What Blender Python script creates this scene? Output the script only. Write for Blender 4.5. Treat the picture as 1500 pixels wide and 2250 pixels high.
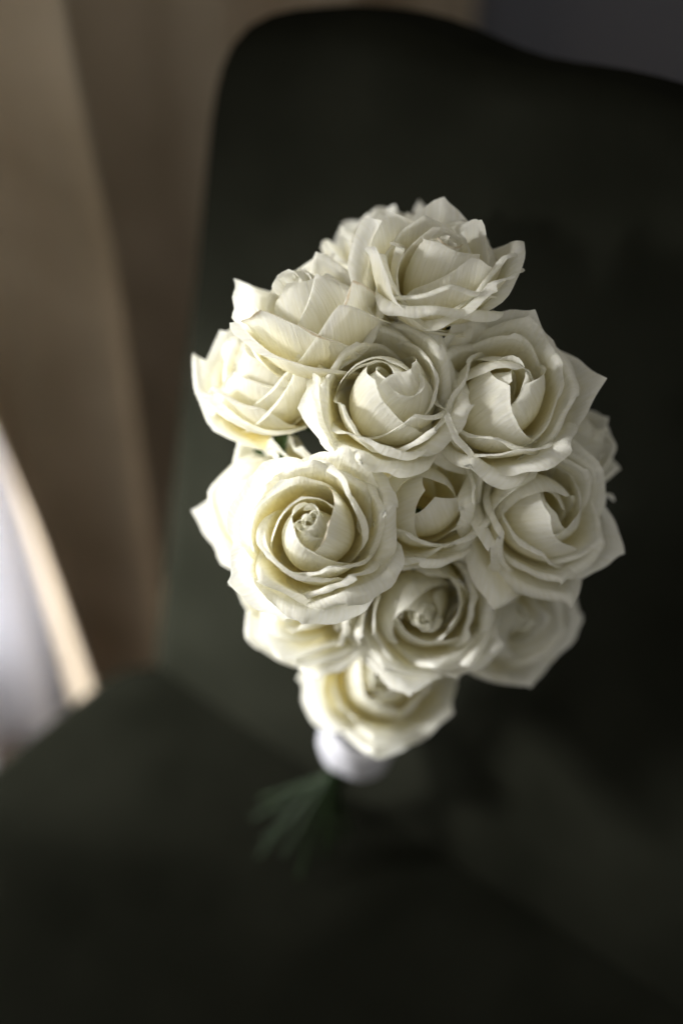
import bpy, bmesh, math, random
import numpy as np
from mathutils import Vector, Matrix

for o in list(bpy.data.objects):
    bpy.data.objects.remove(o, do_unlink=True)
SC = bpy.context.scene
COL = SC.collection

# ------------------------------------------------------------------ camera
PITCH = math.radians(42)
CAM = Vector((0, 0, 1.2))
RIGHT = Vector((1, 0, 0))
UP = Vector((0, math.sin(PITCH), math.cos(PITCH)))
FWD = Vector((0, math.cos(PITCH), -math.sin(PITCH)))
cam = bpy.data.cameras.new('camera')
camo = bpy.data.objects.new('camera', cam)
COL.objects.link(camo)
camo.location = CAM
camo.rotation_euler = (math.radians(90) - PITCH, 0, 0)
cam.sensor_fit = 'VERTICAL'
cam.sensor_height = 36
cam.sensor_width = 24
cam.lens = 50
cam.clip_start = 0.02
cam.clip_end = 50
cam.dof.use_dof = True
cam.dof.focus_distance = 0.635
cam.dof.aperture_fstop = 1.75
SC.camera = camo

def at(x, y, d):
    """a place in the room: the point of the photograph at a depth in metres"""
    return CAM + (FWD + RIGHT * ((x - 750) / 3125) + UP * ((1125 - y) / 3125)) * d

def cdir(r, u, t):
    return (RIGHT * r + UP * u - FWD * t).normalized()

# chair frame: corner of seat and backrest, along the back, away from the seat
P0 = Vector((-0.1205, 0.6862, 0.42))
E = Vector((0.7848, -0.6198, 0)).normalized()
N = Vector((0.6198, 0.7848, 0)).normalized()
Z = Vector((0, 0, 1))
def room(a, k, z):
    return Vector((P0.x, P0.y, 0)) + E * a + N * k + Z * z

# ------------------------------------------------------------------ world and light
w = bpy.data.worlds.new('World')
SC.world = w
w.use_nodes = True
bg = w.node_tree.nodes['Background']
bg.inputs[0].default_value = (1, 0.965, 0.90, 1)
bg.inputs[1].default_value = 0.33

def area(name, loc, target, sx, sy, power, col, spread=180):
    l = bpy.data.lights.new(name, 'AREA')
    l.shape = 'RECTANGLE'; l.size = sx; l.size_y = sy
    l.energy = power; l.color = col; l.spread = math.radians(spread)
    o = bpy.data.objects.new(name, l); COL.objects.link(o)
    o.location = loc
    d = Vector(target) - Vector(loc)
    o.rotation_euler = d.to_track_quat('-Z', 'Y').to_euler()
    return o
area('window_light', room(-1.15, -1.65, 1.53), room(0.15, -0.13, 0.70), 1.1, 0.5, 165.0, (1, 0.985, 0.96))
area('sky_light', room(-0.405, -0.24, 0.47), room(0.6, -0.20, 0.55), 0.72, 0.62, 13.5, (0.98, 0.985, 1))

SC.view_settings.view_transform = 'Standard'
SC.view_settings.look = 'None'
SC.view_settings.exposure = 0.6
SC.view_settings.gamma = 1
SC.cycles.use_denoising = True
try:
    SC.cycles.denoiser = 'OPENIMAGEDENOISE'
except Exception:
    pass
SC.cycles.max_bounces = 12
SC.cycles.diffuse_bounces = 6
SC.cycles.transmission_bounces = 8
SC.cycles.sample_clamp_indirect = 6

# ------------------------------------------------------------------ materials
def mat(name):
    m = bpy.data.materials.new(name); m.use_nodes = True
    nt = m.node_tree
    return m, nt, nt.nodes['Principled BSDF'], nt.nodes['Material Output']

def node(nt, kind, **kw):
    n = nt.nodes.new(kind)
    for k, v in kw.items(): setattr(n, k, v)
    return n

def ramp(nt, stops):
    r = node(nt, 'ShaderNodeValToRGB')
    e = r.color_ramp.elements
    while len(e) < len(stops): e.new(0.5)
    for x, (p, c) in zip(e, stops):
        x.position = p; x.color = (*c, 1)
    return r

def petal_material(name, browned=0.0):
    m, nt, bs, out = mat(name)
    uv = node(nt, 'ShaderNodeUVMap', uv_map='petal')
    sep = node(nt, 'ShaderNodeSeparateXYZ')
    nt.links.new(uv.outputs[0], sep.inputs[0])
    geo = node(nt, 'ShaderNodeNewGeometry')
    oi = node(nt, 'ShaderNodeObjectInfo')
    # cream at the petal's foot, white at its margin
    nz = node(nt, 'ShaderNodeTexNoise'); nz.inputs['Scale'].default_value = 3.2; nz.inputs['Detail'].default_value = 4
    nt.links.new(uv.outputs[0], nz.inputs['Vector'])
    mj = node(nt, 'ShaderNodeMath', operation='MULTIPLY_ADD')
    nt.links.new(nz.outputs['Fac'], mj.inputs[0]); mj.inputs[1].default_value = 0.22
    nt.links.new(sep.outputs[1], mj.inputs[2])
    rp = ramp(nt, [(0.15, (0.86, 0.74, 0.27)), (0.52, (0.925, 0.865, 0.56)), (0.82, (0.94, 0.915, 0.77)), (1.0, (0.935, 0.93, 0.87))])
    nt.links.new(mj.outputs[0], rp.inputs[0])
    col = rp.outputs[0]
    # veins run from foot to margin
    mp = node(nt, 'ShaderNodeMapping'); mp.inputs['Scale'].default_value = (26, 2.2, 1)
    nt.links.new(uv.outputs[0], mp.inputs[0])
    vn = node(nt, 'ShaderNodeTexNoise'); vn.inputs['Scale'].default_value = 1.6; vn.inputs['Detail'].default_value = 5; vn.inputs['Distortion'].default_value = 0.4
    nt.links.new(mp.outputs[0], vn.inputs['Vector'])
    vr = ramp(nt, [(0.35, (0.90, 0.89, 0.80)), (0.62, (1, 1, 1))])
    nt.links.new(vn.outputs['Fac'], vr.inputs[0])
    mx = node(nt, 'ShaderNodeMix', data_type='RGBA', blend_type='MULTIPLY'); mx.inputs[0].default_value = 0.6
    nt.links.new(col, mx.inputs[6]); nt.links.new(vr.outputs[0], mx.inputs[7])
    col = mx.outputs[2]
    # bruises and browned margin
    bn = node(nt, 'ShaderNodeTexNoise'); bn.inputs['Scale'].default_value = 7; bn.inputs['Detail'].default_value = 3
    tc = node(nt, 'ShaderNodeTexCoord')
    nt.links.new(uv.outputs[0], bn.inputs['Vector'])
    a = node(nt, 'ShaderNodeMath', operation='MULTIPLY_ADD')
    nt.links.new(bn.outputs['Fac'], a.inputs[0]); a.inputs[1].default_value = 0.12
    nt.links.new(sep.outputs[1], a.inputs[2])
    lo = 1.075 - 0.09 * browned
    br = node(nt, 'ShaderNodeMapRange'); br.inputs[1].default_value = lo; br.inputs[2].default_value = lo + 0.035; br.inputs[4].default_value = 0.35 + 0.4 * browned
    nt.links.new(a.outputs[0], br.inputs[0])
    mb = node(nt, 'ShaderNodeMix', data_type='RGBA')
    nt.links.new(br.outputs[0], mb.inputs[0]); nt.links.new(col, mb.inputs[6]); mb.inputs[7].default_value = (0.50, 0.34, 0.15, 1)
    col = mb.outputs[2]
    nt.links.new(col, bs.inputs['Base Color'])
    bs.inputs['Roughness'].default_value = 0.52
    bs.inputs['Specular IOR Level'].default_value = 0.28
    bs.inputs['Sheen Weight'].default_value = 0.08
    # relief: veins and fine cell grain
    gn = node(nt, 'ShaderNodeTexNoise'); gn.inputs['Scale'].default_value = 2600; gn.inputs['Detail'].default_value = 2
    nt.links.new(tc.outputs['Object'], gn.inputs['Vector'])
    wn = node(nt, 'ShaderNodeTexNoise'); wn.inputs['Scale'].default_value = 170; wn.inputs['Detail'].default_value = 3
    nt.links.new(tc.outputs['Object'], wn.inputs['Vector'])
    b0 = node(nt, 'ShaderNodeBump'); b0.inputs['Strength'].default_value = 0.16; b0.inputs['Distance'].default_value = 0.0006
    nt.links.new(gn.outputs['Fac'], b0.inputs['Height'])
    b1 = node(nt, 'ShaderNodeBump'); b1.inputs['Strength'].default_value = 0.5; b1.inputs['Distance'].default_value = 0.0010
    nt.links.new(vn.outputs['Fac'], b1.inputs['Height']); nt.links.new(b0.outputs[0], b1.inputs['Normal'])
    b2 = node(nt, 'ShaderNodeBump'); b2.inputs['Strength'].default_value = 0.35; b2.inputs['Distance'].default_value = 0.002
    nt.links.new(wn.outputs['Fac'], b2.inputs['Height']); nt.links.new(b1.outputs[0], b2.inputs['Normal'])
    nt.links.new(b2.outputs[0], bs.inputs['Normal'])
    tr = node(nt, 'ShaderNodeBsdfTranslucent')
    nt.links.new(col, tr.inputs[0]); nt.links.new(b1.outputs[0], tr.inputs['Normal'])
    ms = node(nt, 'ShaderNodeMixShader'); ms.inputs[0].default_value = 0.47
    nt.links.new(bs.outputs[0], ms.inputs[1]); nt.links.new(tr.outputs[0], ms.inputs[2])
    nt.links.new(ms.outputs[0], out.inputs[0])
    return m
M_PETAL = petal_material('white_petal')
M_BROWN = petal_material('browned_petal', 0.6)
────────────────
_TASK DESCRIPTION:_ Leave out any pictures, please, and quote only the lines from the top of the data through the line that contains "COL = SC.collection".

_FULL ANSWER:_
What Blender Python script creates this scene? Output the script only. Write for Blender 4.5. Treat the picture as 1500 pixels wide and 2250 pixels high.
import bpy, bmesh, math, random
import numpy as np
from mathutils import Vector, Matrix

for o in list(bpy.data.objects):
    bpy.data.objects.remove(o, do_unlink=True)
SC = bpy.context.scene
COL = SC.collection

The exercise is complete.